/---
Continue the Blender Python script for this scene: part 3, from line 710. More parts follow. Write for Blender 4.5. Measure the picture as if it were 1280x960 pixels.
\---
/---
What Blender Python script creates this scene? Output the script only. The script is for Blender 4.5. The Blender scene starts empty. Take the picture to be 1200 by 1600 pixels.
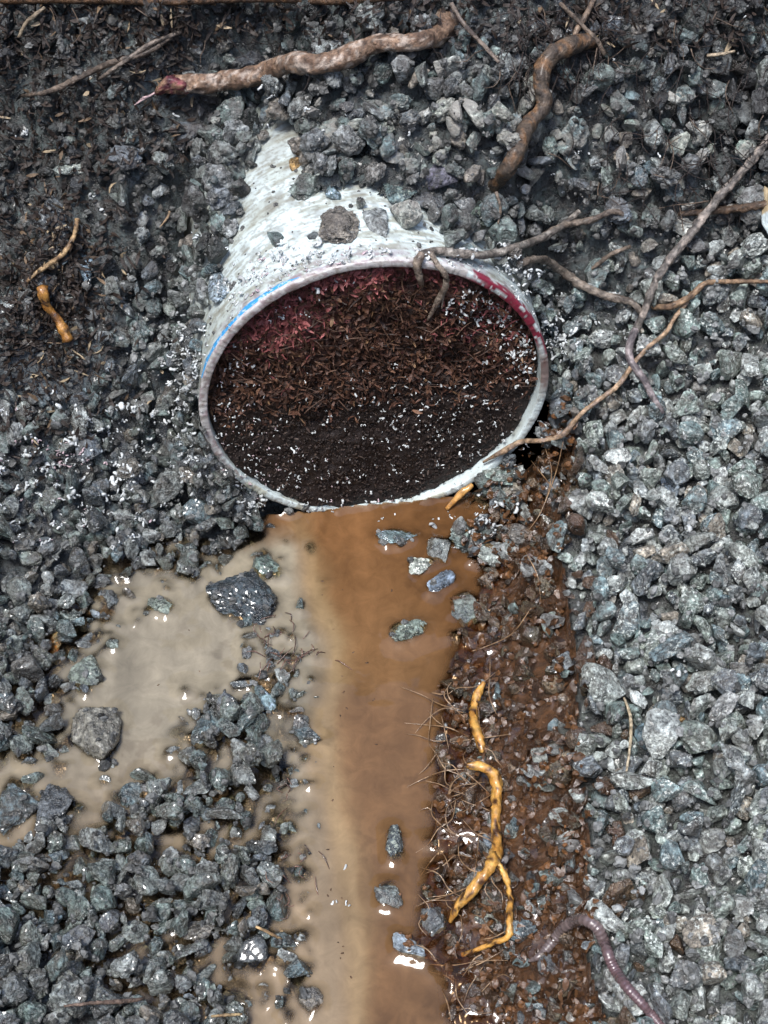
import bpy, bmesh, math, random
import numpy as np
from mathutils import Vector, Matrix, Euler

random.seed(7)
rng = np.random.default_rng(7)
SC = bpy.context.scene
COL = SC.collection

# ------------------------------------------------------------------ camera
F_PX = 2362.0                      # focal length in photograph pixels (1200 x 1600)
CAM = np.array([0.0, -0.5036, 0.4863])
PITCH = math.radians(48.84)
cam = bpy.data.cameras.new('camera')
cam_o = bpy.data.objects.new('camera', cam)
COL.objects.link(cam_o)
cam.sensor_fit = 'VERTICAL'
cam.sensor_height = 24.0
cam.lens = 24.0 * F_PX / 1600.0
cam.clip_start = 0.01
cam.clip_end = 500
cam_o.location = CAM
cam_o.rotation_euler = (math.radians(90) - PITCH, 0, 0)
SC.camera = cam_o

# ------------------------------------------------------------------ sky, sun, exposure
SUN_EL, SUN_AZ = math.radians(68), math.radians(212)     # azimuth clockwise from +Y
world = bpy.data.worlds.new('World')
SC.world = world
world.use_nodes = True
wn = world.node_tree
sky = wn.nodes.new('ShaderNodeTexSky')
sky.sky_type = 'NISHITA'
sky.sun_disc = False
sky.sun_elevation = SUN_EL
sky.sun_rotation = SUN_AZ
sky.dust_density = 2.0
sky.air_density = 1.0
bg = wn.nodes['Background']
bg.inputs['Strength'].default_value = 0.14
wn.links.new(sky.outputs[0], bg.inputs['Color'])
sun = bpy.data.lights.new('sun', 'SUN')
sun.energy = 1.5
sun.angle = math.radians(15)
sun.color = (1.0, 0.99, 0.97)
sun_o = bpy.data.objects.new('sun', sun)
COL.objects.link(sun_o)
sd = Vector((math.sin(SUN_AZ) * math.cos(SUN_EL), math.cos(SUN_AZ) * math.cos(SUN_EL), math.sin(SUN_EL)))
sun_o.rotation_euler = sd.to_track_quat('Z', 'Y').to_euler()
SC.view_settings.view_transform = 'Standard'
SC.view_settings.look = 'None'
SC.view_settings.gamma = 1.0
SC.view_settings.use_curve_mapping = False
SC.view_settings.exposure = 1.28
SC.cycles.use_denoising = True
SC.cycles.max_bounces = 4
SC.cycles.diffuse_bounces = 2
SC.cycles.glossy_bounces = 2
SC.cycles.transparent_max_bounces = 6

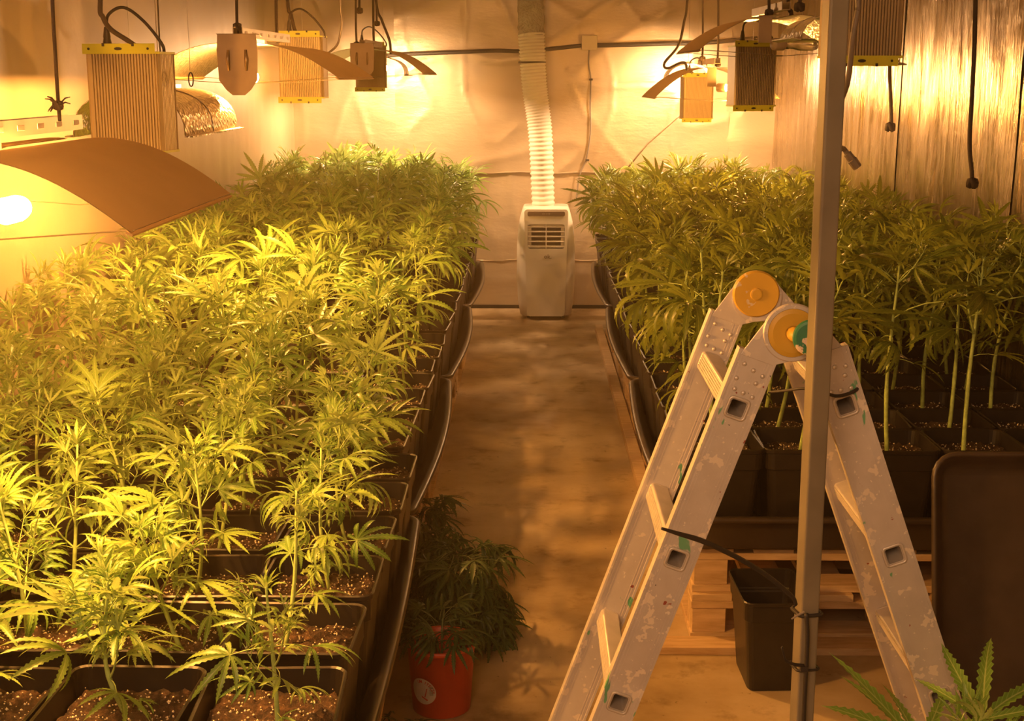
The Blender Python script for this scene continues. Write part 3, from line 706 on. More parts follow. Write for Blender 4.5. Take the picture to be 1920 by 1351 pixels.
\---
Repeat only the lines running from "What Blender Python" to "SC.camera = cam_o", ends included, and leave the pictures out.

What Blender Python script creates this scene? Output the script only. The script is for Blender 4.5. The Blender scene starts empty. Take the picture to be 1200 by 1600 pixels.
import bpy, bmesh, math, random
import numpy as np
from mathutils import Vector, Matrix, Euler

random.seed(7)
rng = np.random.default_rng(7)
SC = bpy.context.scene
COL = SC.collection

# ------------------------------------------------------------------ camera
F_PX = 2362.0                      # focal length in photograph pixels (1200 x 1600)
CAM = np.array([0.0, -0.5036, 0.4863])
PITCH = math.radians(48.84)
cam = bpy.data.cameras.new('camera')
cam_o = bpy.data.objects.new('camera', cam)
COL.objects.link(cam_o)
cam.sensor_fit = 'VERTICAL'
cam.sensor_height = 24.0
cam.lens = 24.0 * F_PX / 1600.0
cam.clip_start = 0.01
cam.clip_end = 500
cam_o.location = CAM
cam_o.rotation_euler = (math.radians(90) - PITCH, 0, 0)
SC.camera = cam_o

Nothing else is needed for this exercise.